**** Information supplied

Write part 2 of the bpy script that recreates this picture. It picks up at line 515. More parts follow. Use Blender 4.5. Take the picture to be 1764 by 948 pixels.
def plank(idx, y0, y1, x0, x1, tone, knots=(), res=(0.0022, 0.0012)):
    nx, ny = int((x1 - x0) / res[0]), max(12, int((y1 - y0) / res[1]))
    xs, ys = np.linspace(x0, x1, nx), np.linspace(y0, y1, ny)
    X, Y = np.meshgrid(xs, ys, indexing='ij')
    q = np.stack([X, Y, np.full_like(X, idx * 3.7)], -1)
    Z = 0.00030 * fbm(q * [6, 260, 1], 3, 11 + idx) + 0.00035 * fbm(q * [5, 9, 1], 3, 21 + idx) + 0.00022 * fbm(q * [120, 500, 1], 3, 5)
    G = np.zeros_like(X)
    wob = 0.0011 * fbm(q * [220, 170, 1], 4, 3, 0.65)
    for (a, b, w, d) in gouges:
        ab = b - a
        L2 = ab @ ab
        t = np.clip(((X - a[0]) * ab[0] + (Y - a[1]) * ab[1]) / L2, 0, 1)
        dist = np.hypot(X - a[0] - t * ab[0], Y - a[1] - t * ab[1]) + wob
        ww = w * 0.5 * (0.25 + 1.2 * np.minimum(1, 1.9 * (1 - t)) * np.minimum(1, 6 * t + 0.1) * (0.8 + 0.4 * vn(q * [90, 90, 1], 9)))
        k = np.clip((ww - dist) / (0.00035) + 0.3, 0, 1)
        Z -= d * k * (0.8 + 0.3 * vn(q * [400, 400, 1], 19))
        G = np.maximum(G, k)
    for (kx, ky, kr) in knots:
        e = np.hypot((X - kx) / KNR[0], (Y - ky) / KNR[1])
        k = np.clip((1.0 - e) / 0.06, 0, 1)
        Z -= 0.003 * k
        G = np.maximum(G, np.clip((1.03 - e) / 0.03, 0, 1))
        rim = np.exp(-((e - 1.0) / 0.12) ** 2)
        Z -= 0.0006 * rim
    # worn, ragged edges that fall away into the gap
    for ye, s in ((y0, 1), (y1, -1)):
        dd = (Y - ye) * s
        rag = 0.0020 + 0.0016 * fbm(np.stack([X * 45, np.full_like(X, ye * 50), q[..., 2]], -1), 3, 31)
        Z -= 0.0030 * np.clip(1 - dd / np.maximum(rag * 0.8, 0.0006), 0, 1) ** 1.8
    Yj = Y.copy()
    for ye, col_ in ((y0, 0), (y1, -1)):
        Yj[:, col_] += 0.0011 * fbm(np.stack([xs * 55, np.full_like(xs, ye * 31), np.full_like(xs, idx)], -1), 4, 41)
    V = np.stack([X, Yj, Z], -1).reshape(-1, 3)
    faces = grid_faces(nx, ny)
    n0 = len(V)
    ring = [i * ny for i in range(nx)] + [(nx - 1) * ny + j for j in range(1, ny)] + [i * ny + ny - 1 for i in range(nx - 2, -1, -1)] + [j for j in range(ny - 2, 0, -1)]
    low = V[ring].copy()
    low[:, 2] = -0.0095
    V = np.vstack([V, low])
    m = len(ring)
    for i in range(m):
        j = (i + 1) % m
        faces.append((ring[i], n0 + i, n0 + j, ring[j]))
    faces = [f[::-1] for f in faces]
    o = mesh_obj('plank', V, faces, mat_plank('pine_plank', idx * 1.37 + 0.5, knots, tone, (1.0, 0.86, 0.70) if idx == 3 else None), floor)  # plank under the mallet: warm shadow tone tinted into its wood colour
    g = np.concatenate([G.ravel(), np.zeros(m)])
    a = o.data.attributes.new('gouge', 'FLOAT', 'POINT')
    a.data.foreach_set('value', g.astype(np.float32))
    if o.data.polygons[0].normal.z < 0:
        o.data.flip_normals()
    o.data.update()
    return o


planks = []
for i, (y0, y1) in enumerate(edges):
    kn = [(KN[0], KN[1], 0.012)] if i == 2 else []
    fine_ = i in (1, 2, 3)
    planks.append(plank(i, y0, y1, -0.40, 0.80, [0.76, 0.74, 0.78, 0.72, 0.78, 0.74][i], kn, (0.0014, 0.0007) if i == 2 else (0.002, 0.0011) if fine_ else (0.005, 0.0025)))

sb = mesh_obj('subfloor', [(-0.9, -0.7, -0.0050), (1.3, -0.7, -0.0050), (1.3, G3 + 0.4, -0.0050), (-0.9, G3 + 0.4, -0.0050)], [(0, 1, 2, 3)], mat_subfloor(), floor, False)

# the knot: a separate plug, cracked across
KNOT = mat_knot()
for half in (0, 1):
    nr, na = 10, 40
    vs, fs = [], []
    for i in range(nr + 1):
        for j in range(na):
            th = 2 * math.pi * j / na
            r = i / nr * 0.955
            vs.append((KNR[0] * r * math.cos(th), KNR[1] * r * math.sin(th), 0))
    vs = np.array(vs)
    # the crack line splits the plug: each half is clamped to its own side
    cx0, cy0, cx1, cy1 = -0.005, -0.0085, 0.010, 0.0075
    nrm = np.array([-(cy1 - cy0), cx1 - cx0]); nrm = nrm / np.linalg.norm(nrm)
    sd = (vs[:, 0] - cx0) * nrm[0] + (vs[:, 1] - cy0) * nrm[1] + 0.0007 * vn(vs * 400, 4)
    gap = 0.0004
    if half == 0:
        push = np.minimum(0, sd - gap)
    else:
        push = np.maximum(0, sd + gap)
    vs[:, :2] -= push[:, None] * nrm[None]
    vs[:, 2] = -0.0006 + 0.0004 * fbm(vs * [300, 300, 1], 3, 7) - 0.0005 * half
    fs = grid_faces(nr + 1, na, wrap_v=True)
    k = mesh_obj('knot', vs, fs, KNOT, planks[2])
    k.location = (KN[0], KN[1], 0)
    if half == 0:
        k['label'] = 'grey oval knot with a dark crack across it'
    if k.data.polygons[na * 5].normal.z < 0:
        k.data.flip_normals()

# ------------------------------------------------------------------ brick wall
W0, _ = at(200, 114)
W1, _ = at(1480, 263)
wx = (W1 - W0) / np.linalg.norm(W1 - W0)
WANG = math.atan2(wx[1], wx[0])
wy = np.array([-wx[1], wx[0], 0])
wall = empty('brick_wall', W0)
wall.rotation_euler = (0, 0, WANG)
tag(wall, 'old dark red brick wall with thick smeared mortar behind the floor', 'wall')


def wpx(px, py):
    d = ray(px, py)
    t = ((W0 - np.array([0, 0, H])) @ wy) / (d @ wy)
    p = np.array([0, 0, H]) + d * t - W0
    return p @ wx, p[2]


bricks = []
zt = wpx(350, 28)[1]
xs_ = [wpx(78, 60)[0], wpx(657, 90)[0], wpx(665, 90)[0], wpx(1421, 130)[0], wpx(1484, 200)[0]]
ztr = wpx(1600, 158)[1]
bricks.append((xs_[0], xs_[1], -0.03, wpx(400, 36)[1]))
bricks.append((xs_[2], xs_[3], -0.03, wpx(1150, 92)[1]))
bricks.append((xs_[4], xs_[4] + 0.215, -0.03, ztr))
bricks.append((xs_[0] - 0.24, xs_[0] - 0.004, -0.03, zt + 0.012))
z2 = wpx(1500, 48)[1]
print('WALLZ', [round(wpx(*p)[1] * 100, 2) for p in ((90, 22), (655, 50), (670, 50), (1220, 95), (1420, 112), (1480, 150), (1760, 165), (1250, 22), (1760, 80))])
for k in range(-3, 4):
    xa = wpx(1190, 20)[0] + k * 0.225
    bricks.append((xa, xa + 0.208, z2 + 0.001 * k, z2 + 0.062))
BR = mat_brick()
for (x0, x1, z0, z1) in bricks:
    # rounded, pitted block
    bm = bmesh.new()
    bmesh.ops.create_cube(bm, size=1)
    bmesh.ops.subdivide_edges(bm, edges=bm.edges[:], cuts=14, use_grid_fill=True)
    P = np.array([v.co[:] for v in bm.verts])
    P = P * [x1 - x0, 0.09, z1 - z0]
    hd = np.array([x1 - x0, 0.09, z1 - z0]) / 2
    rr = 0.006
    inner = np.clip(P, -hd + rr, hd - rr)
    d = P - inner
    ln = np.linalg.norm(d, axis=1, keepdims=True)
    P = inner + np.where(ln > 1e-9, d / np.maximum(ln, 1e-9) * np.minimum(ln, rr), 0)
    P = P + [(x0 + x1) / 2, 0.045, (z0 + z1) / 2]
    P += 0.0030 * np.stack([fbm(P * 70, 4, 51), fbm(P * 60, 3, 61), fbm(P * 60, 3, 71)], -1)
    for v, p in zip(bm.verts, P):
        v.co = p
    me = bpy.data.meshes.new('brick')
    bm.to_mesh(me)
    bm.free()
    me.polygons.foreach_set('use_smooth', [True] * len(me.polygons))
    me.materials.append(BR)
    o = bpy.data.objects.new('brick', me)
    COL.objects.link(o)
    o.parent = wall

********

*Given instruction*.
Return all lines containing "that".

*Result of the exercise*.
Write part 2 of the bpy script that recreates this picture. It picks up at line 515. More parts follow. Use Blender 4.5. Take the picture to be 1764 by 948 pixels.
    # worn, ragged edges that fall away into the gap